Strained Relationship

 

The Chinese government is looking to shift the focus of its industrial policy from the export of finished goods based on the import of intermediary goods to the procurement of intermediary goods within China. Under the circumstances, exports from Korea to China decreased by 0.4 percent last year and 2.1 percent in the first half of this year, and the recent devaluation of the yuan is expected to have a negative impact on the exports as well.

The devaluation is likely to cause Korean mobile phones, mobile phone components, ships, electronics products, and the like to become less competitive in price due to the high export similarity between Korea and China regarding those items. Last year, the two countries recorded an export similarity index of 0.346 in the U.S. import market. Although the figure was less than that between Korea and Japan at 0.517, it has continued to go up since 2010. The index reached 0.845 with regard to mobile phones and handset components, 0.558 in the shipbuilding sector, and 0.505 when it comes to electronics and electrical products.

Fortunately for Korea, though, the current situation can lead to at least some improvement in profitability on the part of exporters because steel sheets, precision chemical materials, and raw materials such as coal and non-metallic minerals can be imported at lower prices.
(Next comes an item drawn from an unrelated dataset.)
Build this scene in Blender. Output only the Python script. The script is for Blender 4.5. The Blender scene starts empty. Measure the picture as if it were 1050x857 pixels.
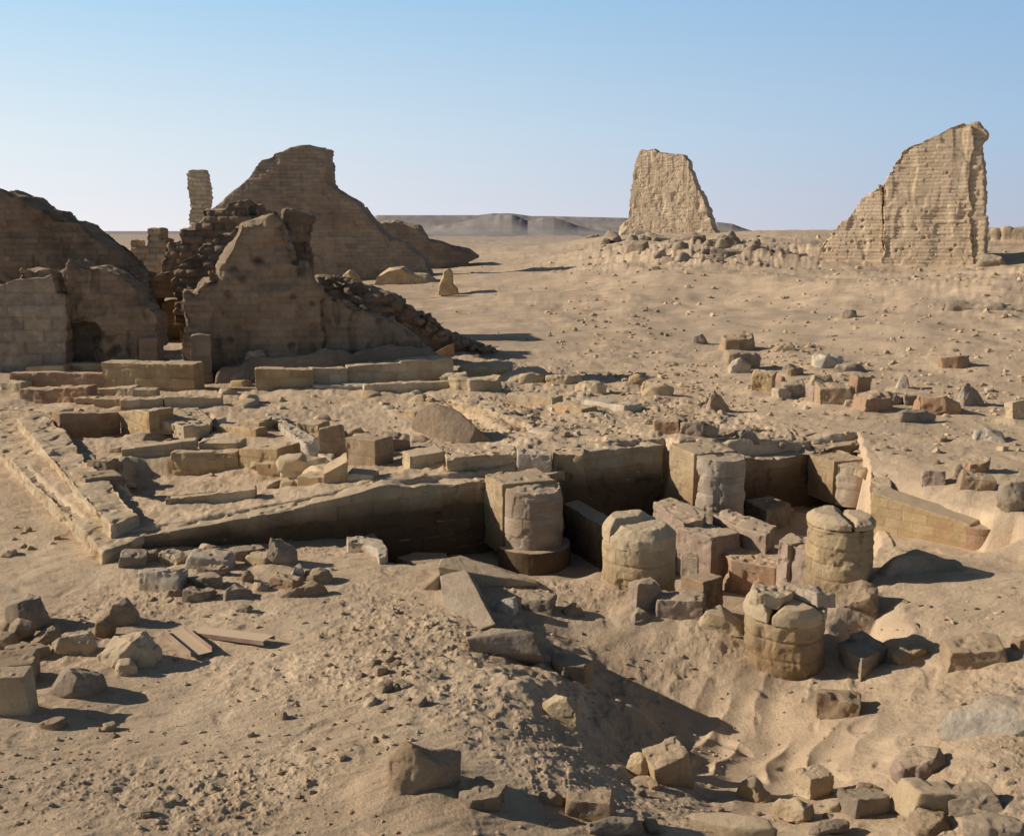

In addition, the exports from Korea to China can be recovered if the Chinese economy and domestic consumption perk up in the long term based on a currency devaluation.

“The devaluation of the yuan has both positive and negative effects,” the Korea Institute for Industrial Economics & Trade explained, adding, “It seems to be more negative in the short term, but rather positive in the end, because Korea’s exports to China revolve around intermediary goods.”